Using MeerKAT and the space-based XMM-Newton X-ray observatory, Dr Hugo identified a candidate system where a pulsar was actively pulling in matter from a companion star, offering a rare glimpse into a poorly understood astrophysical process.
“This transitional mechanism between a neutron star accreting material and starting to pulse is not well understood because the observational timespans needed to detect such traditional systems are measured in decades. I detected a potential such candidate in the radio for the first time as the system is actively accreting material from its companion (as seen in optical and X-ray observations).”
Making sense of Big Data
MeerKAT doesn’t just capture spectacular images, it generates vast amounts of data, with individual observations reaching hundreds of terabytes. Managing and storing this information is a major challenge. Dr Hugo’s research tested ways to compress these data sets by an order of magnitude while preserving their scientific integrity.
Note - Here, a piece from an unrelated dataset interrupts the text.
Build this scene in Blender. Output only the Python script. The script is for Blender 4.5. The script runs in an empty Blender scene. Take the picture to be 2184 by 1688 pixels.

“MeerKAT data products are often hundreds to thousands of gigabytes (GBs) in size after calibration (and even larger before calibration). This poses a substantial and costly problem for keeping this data long-term for the sake of further analysis and scientific reproducibility. We show that we can compress calibrated MeerKAT products by at least an order of magnitude without compromising the integrity of these products.”
This breakthrough is particularly important as South Africa prepares for the next phase of the Square Kilometre Array (SKA), an international mega-project that will be the world’s largest radio telescope.